Kid Rock may have styled his first live album, Live Trucker, after Bob Seger's classic Live Bullet, paying homage to the artwork right down to the typeface and also choosing to record in his hometown of Detroit, but if Live Bullet caught Seger on the rise, Live Trucker catches Kid on his decline.
This isn't a hard-driving, sweaty rock & roll record; this is a Vegas revue, all glam and glitz, with its heart in showbiz.
Of course, Kid Rock has always had his tongue planted firmly in his cheek when he went about his self-mythologizing, particularly on his still potent and funny 1998 breakthrough, Devil Without a Cause, but on this live effort recorded largely in August 2004, his joking has turned into inadvertent self-parody.
This wasn't the case on his eponymous 2003 effort, which may not have set the charts on fire, but it did capture him in good form, where his rough and rowdy ways still seemed roguishly charming.
Here, it's possible to hear the toll that all the partying has taken on him: he sounds hoarse and winded, and when he trades lines with his keyboardist, it seems as if it's because he doesn't have the energy to finish the song, not because it makes for a better show.
And while the Twisted Brown Trucker Band sound tight, they also sound too slick, never really giving this white trash rock & roll the grit that it needs.

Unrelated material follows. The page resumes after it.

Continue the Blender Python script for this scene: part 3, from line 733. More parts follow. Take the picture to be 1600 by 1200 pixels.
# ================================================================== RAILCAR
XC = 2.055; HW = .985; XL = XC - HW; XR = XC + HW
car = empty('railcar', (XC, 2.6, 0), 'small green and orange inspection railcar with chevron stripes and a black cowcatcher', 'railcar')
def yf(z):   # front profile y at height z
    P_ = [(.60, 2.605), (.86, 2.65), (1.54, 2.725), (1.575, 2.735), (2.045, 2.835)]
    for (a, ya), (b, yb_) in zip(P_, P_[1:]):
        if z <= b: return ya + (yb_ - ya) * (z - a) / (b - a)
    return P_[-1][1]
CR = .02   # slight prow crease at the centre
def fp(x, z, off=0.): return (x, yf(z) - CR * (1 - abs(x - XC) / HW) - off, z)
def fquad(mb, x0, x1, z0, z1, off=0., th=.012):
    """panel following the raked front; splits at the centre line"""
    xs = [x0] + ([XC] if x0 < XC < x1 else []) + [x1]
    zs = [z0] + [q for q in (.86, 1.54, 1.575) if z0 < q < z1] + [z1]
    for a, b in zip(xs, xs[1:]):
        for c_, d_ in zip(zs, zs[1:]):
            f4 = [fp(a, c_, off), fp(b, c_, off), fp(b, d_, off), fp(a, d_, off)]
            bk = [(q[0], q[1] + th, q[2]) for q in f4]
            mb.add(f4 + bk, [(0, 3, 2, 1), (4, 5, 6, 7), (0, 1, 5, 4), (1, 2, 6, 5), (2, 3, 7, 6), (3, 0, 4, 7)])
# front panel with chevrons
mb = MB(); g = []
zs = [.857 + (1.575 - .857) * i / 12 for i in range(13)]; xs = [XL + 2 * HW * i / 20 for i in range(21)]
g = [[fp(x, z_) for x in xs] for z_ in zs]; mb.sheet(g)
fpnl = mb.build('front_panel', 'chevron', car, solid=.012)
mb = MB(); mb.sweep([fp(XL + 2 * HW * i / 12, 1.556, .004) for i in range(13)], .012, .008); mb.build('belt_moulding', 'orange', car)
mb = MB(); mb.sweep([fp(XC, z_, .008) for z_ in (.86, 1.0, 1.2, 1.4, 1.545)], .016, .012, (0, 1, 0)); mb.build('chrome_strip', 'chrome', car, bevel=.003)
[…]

Of course, the album isn't helped by its ridiculously front-loaded sequencing, where "Bawitadaba," "Cowboy," and "Devil Without a Cause" follow back to back in the first four tracks, and his next biggest hit, "Picture" (here performed with Gretchen Wilson, not Sheryl Crow), also appears in the first half of the record; with the exception of "Only God Knows Why," the second half consists largely of new material, or lesser-known hits.